A smartwatch designed for the blind will shortly go on sale after spending close to three years in development. The Dot watch uses a dynamic Braille face to relay messages and instructions to wearers and will begin shipping to customers in March.

Dot, developed by a South Korean start-up by the same name, uses a unique tactile watch face that incorporates rising balls to display Braille characters on-screen, allowing wearers to read messages they receive on their smartphone.

The watch needs to be synced to a mobile phone using Bluetooth and is capable of displaying four Braille characters at a time. The refresh rate can be calibrated to display characters at varying speeds, with users alerted to incoming messages though a vibration alert.

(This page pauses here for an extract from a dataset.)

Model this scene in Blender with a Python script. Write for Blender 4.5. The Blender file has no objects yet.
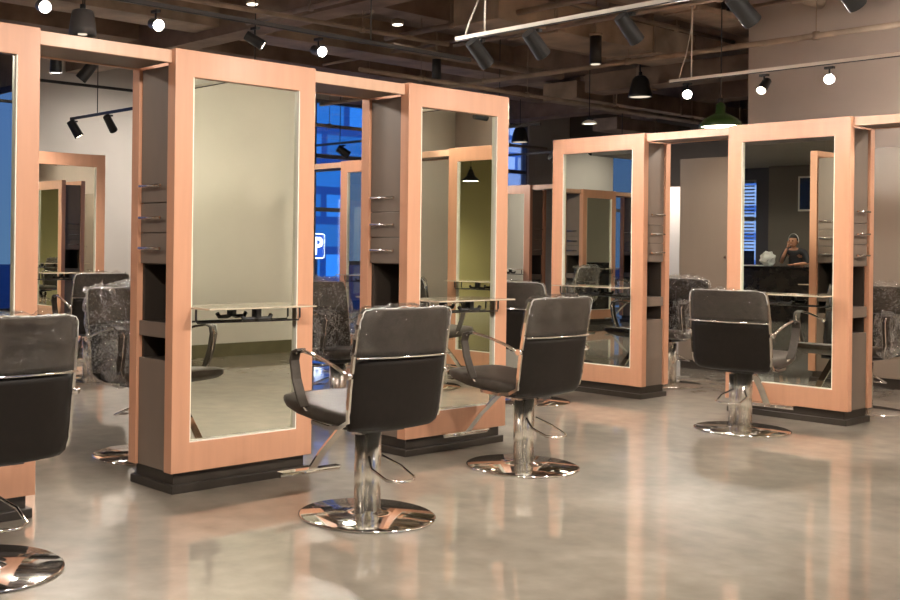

Two side-mounted input buttons allow users to accept calls and reply, quickly, to messages, with a third acting as a remote control for connected devices. It also features a built-in accelerometer, gyroscope and navigation functions, allowing wearers to follow directions from Google Maps.

Dot Braille smartwatch
The watch has already received 60,000 pre-orders and Dot plans to ship 100,000 of the devices in 2017Dot

According to Mashable, Dot is set to ship 100,000 of its Braille smartwatches in 2017 –1,000 of which will reach high streets in London, UK. The company says it has received 60,000 pre-orders for the device, which will retail for around $300 (£240 / €285).

While the device's intuitiveness is undeniable, Dot is aware that only being able to read four characters at a time limits the smartwatch's viability for reading books and longer text formats. As such, the company is said to also be working on a tablet-like device that would serve as an e-reader for the visually impaired and would also be capable of displaying shapes and images.

Dot Braille smartwatch design
Users can adjust the refresh rate to suit their reading speed and quick-reply to notifications using the side-mounted buttonsDot

Dot hopes that its tactile Braille system could one day be incorporated into public infrastructure to help blind and visually impaired people navigate cities.